Provided data -

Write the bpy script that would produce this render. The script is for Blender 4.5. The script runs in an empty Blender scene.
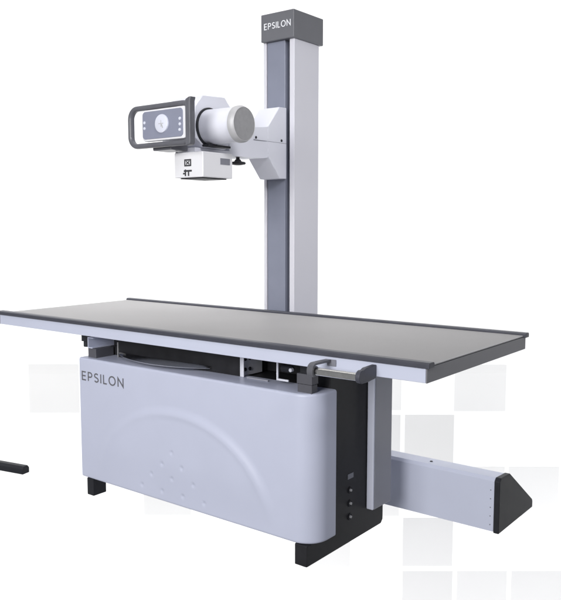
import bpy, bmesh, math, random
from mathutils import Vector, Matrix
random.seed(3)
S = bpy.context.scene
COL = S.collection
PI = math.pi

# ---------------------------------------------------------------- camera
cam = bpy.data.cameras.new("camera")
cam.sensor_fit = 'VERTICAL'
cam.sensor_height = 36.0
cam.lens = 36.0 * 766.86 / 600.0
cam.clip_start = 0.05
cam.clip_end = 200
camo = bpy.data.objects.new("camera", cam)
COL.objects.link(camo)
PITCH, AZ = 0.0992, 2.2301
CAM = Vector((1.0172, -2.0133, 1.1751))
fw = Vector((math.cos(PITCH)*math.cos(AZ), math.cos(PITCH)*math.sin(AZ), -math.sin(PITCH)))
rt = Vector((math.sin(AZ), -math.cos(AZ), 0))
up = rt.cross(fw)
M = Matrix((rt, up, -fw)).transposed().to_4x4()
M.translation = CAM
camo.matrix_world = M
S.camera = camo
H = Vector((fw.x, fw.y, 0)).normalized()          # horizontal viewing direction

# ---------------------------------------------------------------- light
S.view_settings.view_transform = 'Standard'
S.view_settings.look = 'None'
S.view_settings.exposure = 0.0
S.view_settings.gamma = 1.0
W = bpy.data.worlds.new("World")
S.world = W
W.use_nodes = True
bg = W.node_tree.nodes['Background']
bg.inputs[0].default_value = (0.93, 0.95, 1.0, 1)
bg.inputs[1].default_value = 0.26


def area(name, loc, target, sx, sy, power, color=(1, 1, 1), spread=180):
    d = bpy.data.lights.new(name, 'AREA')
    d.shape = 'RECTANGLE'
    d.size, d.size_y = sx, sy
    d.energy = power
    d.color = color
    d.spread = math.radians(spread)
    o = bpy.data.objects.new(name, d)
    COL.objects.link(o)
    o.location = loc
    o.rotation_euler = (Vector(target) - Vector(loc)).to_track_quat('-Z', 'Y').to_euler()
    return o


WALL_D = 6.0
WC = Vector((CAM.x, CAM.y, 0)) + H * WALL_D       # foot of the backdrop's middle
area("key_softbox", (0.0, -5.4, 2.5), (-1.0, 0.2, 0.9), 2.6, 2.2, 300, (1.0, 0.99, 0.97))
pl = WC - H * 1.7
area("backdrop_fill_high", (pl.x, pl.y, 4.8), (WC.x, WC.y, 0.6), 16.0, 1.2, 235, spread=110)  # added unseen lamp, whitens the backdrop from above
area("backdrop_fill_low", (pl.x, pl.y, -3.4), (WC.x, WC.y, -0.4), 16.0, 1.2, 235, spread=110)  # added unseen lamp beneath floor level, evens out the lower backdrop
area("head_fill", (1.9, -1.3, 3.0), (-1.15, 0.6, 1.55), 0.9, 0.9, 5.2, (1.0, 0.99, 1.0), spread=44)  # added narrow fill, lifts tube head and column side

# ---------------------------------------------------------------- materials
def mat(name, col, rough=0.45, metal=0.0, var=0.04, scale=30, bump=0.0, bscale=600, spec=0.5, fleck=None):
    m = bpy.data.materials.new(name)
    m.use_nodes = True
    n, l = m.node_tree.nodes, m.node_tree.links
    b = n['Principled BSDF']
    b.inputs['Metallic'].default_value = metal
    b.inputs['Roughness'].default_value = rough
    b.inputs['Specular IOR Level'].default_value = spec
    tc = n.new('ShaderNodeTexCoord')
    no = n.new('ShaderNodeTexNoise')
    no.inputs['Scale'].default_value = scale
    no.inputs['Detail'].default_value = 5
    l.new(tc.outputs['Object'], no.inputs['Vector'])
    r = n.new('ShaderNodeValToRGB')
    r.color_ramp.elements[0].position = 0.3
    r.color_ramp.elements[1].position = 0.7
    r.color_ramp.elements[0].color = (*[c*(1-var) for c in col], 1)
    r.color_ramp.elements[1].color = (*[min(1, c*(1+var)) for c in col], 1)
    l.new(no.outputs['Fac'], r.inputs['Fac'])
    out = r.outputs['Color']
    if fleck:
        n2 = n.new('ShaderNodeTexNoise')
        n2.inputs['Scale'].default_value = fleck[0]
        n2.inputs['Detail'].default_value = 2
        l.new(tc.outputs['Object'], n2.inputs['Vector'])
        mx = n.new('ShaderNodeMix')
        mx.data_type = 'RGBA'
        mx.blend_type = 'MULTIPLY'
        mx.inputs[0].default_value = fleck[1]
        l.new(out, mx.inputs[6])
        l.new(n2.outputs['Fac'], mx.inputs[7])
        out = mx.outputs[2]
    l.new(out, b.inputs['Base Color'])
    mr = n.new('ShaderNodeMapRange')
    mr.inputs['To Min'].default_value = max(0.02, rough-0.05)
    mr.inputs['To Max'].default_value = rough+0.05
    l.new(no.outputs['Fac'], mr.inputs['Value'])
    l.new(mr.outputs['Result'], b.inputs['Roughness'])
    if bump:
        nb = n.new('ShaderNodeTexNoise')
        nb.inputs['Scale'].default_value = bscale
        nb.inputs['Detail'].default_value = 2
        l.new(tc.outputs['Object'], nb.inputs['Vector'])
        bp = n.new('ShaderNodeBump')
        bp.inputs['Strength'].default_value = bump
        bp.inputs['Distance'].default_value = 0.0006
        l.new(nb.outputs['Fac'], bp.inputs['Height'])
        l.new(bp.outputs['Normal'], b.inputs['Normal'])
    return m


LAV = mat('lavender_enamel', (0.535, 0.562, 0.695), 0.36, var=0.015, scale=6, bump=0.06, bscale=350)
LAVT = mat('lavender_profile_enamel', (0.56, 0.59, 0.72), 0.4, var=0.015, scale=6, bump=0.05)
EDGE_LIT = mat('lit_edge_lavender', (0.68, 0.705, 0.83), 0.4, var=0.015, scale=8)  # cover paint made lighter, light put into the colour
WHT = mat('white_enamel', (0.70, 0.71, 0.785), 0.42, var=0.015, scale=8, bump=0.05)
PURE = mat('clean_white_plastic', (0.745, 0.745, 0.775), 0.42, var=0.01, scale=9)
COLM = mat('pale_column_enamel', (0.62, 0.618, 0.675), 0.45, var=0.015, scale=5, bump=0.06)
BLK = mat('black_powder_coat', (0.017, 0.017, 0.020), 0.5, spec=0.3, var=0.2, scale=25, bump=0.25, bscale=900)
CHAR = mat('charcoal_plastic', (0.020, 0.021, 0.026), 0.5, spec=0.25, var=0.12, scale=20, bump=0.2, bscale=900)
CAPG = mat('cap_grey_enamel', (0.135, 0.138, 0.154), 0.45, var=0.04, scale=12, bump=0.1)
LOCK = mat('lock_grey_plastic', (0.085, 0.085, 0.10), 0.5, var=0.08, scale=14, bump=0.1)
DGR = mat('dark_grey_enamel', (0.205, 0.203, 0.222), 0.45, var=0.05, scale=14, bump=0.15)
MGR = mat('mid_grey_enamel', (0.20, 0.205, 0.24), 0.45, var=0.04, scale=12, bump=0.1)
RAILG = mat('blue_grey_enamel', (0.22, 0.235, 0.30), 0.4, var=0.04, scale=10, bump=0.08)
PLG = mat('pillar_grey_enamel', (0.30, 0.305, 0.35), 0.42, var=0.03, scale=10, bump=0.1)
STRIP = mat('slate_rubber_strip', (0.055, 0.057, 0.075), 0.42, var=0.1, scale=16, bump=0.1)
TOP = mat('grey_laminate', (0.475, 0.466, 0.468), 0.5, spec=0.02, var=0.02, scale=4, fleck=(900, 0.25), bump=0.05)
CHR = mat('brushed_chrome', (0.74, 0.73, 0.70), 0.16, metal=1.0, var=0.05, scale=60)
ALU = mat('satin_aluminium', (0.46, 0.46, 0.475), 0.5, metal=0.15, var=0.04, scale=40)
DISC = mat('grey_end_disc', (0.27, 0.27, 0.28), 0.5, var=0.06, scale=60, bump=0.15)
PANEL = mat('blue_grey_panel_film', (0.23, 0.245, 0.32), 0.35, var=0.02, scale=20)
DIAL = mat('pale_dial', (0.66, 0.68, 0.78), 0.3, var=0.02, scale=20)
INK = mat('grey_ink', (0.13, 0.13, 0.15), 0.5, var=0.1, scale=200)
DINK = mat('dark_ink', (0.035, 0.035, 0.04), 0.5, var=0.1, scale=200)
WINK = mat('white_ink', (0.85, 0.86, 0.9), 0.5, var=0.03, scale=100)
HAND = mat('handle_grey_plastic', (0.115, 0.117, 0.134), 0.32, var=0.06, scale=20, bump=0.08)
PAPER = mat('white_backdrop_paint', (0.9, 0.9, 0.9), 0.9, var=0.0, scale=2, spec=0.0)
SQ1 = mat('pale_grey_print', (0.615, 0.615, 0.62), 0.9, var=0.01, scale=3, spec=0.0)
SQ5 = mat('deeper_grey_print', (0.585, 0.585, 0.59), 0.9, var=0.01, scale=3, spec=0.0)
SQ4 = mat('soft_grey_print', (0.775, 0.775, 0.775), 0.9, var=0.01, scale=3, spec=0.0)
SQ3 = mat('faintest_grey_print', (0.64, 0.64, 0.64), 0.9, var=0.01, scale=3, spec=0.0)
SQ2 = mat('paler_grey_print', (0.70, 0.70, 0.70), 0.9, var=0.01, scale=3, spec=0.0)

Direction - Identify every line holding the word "scene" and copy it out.

Answer -
Write the bpy script that would produce this render. The script is for Blender 4.5. The script runs in an empty Blender scene.
S = bpy.context.scene